La distribution réunie est sensiblement différente de celle proposée à Salzbourg, et, dans sa partie féminine, de celle de la Scala deux ans auparavant dans la production Carsen. Massimo Cavaletti est Ford, comme deux ans auparavant avec Gatti dans la mise en scène de Carsen. Il m’avait alors vraiment frappé et le personnage voulu par Carsen lui convenait sans doute mieux.
Il est un peu plus anonyme dans cette mise en scène, où il est en fauteuil roulant avec les mêmes qualités de diction et de projection néanmoins : c’est une production qui impose une harmonieuse équipe où personne ne doit émerger, ni faire aucun numéro –ce qui frappait au contraire chez Carsen où chacun s’exposait à un moment. Carlo Bosi est un excellent Dr Cajus comme toujours, un peu sonore quelquefois mais sa présence est toujours belle et forte, et les deux comparses Bardolfo et Pistoia (Francesco Castoro et Gabriele Sagona) à la présence discrète et continue, jouent et chantent sans jamais être des caricatures.
Du côté féminin, on retrouve avec plaisir Yvonne Naef dans Miss Quickly, d’où elle élimine toute caricature et qui dit le texte avec intelligence et expressivité rares, une chanteuse magnifique qui défend une Quickly qui serait plus une Alice vieillie, non dénuée de sensualité, Carmen Giannattasio, Alice très lyrique et très présente vocalement, avec un soin tout particulier donné à la couleur et qui sait moduler son volume notamment dans les ensembles, Annalisa Stroppa, toujours très naturelle dans la plus discrète Meg Page. Le couple Francesco Demuro (Fenton) et Giulia Semenzato (Nanetta) est très bien dessiné scéniquement, Demuro qui m’a plus convaincu que dans l’édition précédente, et la gentille sensualité de Giulia Semenzato composent un petit couple vraiment en phase directe avec la mise en scène, d’une grande fraîcheur et au chant très ciselé et bien contrôlé.

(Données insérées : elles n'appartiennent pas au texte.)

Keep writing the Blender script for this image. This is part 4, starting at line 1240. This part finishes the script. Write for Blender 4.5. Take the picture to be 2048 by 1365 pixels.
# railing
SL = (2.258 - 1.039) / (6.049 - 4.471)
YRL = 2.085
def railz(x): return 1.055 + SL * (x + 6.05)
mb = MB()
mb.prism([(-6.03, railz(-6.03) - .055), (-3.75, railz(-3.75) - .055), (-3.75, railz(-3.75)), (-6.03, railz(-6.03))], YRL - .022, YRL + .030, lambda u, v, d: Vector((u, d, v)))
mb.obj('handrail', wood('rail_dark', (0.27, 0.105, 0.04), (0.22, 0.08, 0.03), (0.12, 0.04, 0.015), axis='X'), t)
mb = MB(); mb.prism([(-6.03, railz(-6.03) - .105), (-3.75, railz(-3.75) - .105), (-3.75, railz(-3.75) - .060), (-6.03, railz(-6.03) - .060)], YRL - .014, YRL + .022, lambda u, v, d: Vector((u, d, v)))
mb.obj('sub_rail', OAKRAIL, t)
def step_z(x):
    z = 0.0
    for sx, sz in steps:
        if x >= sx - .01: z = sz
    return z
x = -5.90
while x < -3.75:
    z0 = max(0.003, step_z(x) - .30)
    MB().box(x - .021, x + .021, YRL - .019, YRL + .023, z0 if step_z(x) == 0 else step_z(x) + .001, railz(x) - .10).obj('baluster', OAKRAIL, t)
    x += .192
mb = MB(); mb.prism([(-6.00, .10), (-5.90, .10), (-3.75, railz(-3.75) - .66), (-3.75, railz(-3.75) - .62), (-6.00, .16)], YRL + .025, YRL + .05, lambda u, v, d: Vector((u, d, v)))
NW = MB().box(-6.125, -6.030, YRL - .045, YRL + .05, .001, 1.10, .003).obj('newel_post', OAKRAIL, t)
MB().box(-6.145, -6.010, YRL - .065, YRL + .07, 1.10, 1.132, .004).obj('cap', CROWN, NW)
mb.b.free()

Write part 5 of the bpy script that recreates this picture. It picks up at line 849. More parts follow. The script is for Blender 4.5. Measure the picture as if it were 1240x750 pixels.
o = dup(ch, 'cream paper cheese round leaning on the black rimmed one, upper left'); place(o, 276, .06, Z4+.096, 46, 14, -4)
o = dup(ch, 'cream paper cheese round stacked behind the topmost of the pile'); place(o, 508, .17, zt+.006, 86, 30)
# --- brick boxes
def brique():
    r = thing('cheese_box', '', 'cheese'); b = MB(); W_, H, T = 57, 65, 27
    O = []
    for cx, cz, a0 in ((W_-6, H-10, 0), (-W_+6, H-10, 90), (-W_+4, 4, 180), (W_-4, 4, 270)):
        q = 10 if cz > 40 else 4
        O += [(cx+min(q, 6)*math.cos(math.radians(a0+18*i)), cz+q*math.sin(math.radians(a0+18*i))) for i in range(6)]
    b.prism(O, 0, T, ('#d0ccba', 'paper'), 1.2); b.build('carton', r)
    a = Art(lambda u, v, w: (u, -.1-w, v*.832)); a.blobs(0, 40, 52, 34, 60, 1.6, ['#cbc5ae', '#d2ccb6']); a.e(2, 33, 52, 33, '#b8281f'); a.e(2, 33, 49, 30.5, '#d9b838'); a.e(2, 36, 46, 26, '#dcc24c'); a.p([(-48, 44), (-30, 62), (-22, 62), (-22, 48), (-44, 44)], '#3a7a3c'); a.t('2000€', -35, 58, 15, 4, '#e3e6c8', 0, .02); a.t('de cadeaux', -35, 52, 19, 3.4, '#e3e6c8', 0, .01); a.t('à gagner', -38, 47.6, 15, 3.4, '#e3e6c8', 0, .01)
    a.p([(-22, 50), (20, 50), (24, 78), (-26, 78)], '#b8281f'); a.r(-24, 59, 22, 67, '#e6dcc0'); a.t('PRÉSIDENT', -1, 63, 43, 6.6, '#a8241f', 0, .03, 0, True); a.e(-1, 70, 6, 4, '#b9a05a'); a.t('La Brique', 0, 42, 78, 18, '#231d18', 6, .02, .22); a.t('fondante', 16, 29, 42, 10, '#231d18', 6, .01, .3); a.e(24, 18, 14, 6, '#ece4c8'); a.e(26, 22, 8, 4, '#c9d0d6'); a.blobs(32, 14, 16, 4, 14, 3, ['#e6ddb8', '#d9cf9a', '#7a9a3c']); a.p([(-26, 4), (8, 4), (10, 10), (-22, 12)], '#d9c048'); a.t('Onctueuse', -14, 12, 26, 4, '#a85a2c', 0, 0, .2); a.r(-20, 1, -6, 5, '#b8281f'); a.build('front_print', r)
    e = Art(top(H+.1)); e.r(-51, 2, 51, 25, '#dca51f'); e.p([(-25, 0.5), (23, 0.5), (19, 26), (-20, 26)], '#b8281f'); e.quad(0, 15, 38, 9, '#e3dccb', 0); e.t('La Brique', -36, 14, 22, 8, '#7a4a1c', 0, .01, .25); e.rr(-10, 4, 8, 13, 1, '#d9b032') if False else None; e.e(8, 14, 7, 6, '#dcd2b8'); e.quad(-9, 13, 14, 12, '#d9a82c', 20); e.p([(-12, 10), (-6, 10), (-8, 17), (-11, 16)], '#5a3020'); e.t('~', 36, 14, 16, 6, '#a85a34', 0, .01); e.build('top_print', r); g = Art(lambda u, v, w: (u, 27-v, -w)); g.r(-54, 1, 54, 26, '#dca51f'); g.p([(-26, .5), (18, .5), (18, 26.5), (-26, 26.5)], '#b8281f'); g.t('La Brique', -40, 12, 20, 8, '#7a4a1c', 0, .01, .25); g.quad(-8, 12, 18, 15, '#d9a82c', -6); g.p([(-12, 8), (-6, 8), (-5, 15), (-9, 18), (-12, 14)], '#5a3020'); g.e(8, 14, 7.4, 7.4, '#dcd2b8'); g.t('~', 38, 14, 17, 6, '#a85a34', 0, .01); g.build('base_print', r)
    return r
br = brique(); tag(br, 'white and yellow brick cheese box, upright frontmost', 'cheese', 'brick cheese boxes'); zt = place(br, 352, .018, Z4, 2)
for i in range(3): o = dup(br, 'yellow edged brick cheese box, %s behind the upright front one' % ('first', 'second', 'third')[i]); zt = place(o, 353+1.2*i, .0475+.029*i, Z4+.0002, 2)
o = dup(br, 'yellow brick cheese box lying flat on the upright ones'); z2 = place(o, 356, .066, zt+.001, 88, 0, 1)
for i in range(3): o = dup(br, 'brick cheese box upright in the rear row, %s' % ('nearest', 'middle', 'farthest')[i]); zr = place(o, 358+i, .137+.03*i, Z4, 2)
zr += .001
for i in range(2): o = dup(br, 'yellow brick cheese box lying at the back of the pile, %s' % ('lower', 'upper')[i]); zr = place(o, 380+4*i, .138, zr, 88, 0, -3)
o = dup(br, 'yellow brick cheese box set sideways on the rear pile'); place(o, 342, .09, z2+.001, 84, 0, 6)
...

Si le chœur de la Scala est égal à lui-même, rompu à un ouvrage qui fait partie depuis 114 ans des gênes de la maison, l’orchestre, impeccable comme souvent dans cette œuvre, n’a pas fait entendre les raffinements dont il nous avait gratifiés deux ans auparavant, sous la baguette de Gatti, ni l’énergie qu’imprimait un Daniel Harding il y a quatre ans déjà. Zubin Mehta propose une direction très fluide, au tempo plus lent qu’habituellement (sauf la scène finale), mais sans toujours avoir le brillant attendu, peut-être pour marquer la mélancolie dominante de la production. On reste quand même un peu sur sa faim dans la manière de faire sonner l’orchestre.
Après les réserves d’usage sur la programmation répétée du chef d’œuvre de Verdi à la Scala, au détriment d’autres moins chanceux, il reste que cette intelligente production, magnifiquement interprétée, a permis d’explorer d’autres espaces et d’autres possibles. Les chefs d’œuvres sont inépuisables.